(Set exercise) Starting with the first line and ending with the line that holds "def W(a,b,z=0.0): return RH@Vector((a,b,z))", repeat the material exactly.

□ □ □ □ □ □ □

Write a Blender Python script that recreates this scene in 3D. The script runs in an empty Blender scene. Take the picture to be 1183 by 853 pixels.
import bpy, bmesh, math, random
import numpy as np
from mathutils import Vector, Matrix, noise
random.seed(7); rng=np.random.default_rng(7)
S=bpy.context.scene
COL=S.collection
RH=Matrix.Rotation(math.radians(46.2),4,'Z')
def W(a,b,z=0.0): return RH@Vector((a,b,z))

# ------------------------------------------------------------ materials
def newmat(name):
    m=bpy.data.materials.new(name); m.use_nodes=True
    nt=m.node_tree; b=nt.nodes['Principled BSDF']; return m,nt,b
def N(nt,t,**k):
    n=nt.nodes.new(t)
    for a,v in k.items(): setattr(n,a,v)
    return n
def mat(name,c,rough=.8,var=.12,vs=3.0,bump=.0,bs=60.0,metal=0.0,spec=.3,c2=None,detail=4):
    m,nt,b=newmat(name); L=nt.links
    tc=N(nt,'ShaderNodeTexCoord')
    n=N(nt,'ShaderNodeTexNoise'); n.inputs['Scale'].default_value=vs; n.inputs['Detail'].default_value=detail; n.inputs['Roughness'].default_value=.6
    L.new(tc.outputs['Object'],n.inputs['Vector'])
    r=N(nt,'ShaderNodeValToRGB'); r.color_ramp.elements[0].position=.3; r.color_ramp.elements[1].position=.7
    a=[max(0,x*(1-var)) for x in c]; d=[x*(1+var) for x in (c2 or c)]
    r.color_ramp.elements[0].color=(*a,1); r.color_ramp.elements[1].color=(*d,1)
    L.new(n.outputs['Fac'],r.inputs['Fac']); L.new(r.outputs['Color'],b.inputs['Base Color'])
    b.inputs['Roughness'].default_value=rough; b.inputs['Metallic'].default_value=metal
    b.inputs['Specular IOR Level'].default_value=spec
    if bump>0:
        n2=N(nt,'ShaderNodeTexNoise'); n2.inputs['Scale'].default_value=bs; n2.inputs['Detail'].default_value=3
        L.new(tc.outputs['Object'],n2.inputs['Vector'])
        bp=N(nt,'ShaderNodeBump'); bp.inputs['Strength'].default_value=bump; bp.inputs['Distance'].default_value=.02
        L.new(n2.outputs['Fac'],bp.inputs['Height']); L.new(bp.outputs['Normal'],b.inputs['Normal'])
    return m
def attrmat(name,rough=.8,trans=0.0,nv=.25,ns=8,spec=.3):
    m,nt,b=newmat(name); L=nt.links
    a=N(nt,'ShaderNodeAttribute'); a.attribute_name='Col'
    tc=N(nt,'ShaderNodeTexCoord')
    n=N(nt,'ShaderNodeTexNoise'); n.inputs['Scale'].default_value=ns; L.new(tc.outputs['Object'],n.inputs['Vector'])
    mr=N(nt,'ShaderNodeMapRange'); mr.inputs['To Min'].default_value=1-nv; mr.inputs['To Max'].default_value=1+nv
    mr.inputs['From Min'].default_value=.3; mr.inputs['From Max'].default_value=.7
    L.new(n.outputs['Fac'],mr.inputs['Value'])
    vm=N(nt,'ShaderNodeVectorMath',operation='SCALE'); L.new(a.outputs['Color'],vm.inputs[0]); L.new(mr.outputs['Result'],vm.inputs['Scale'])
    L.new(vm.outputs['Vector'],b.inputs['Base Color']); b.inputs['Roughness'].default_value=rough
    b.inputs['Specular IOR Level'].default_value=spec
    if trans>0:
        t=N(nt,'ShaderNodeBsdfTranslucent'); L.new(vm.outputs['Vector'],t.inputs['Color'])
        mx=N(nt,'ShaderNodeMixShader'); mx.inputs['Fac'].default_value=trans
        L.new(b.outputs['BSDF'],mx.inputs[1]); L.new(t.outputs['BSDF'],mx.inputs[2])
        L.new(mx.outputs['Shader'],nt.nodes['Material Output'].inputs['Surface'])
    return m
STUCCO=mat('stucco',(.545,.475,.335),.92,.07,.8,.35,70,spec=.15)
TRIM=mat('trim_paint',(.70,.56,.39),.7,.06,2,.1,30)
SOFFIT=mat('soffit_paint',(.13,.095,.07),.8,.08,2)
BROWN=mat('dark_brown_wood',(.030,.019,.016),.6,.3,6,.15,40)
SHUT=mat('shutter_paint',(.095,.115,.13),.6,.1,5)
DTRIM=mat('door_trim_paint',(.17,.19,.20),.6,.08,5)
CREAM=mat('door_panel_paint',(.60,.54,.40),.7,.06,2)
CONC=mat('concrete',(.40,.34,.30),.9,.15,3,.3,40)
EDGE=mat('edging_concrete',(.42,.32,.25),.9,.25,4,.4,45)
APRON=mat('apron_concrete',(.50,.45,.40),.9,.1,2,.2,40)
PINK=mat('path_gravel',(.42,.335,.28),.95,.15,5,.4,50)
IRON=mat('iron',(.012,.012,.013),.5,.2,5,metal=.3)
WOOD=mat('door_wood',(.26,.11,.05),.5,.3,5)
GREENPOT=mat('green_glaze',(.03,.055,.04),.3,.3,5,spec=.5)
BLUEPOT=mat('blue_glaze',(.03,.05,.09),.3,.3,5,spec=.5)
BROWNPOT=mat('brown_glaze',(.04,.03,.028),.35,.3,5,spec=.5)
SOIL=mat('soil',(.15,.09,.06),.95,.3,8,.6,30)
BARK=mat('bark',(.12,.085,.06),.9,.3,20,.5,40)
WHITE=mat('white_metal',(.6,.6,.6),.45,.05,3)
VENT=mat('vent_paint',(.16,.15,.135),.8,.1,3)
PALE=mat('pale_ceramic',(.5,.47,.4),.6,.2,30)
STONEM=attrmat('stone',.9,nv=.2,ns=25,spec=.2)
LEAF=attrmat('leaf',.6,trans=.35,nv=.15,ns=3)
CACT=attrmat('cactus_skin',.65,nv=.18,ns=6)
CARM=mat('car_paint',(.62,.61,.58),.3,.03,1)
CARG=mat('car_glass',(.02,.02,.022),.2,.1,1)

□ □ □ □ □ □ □

(Answer to this exercise)
Write a Blender Python script that recreates this scene in 3D. The script runs in an empty Blender scene. Take the picture to be 1183 by 853 pixels.
import bpy, bmesh, math, random
import numpy as np
from mathutils import Vector, Matrix, noise
random.seed(7); rng=np.random.default_rng(7)
S=bpy.context.scene
COL=S.collection
RH=Matrix.Rotation(math.radians(46.2),4,'Z')
def W(a,b,z=0.0): return RH@Vector((a,b,z))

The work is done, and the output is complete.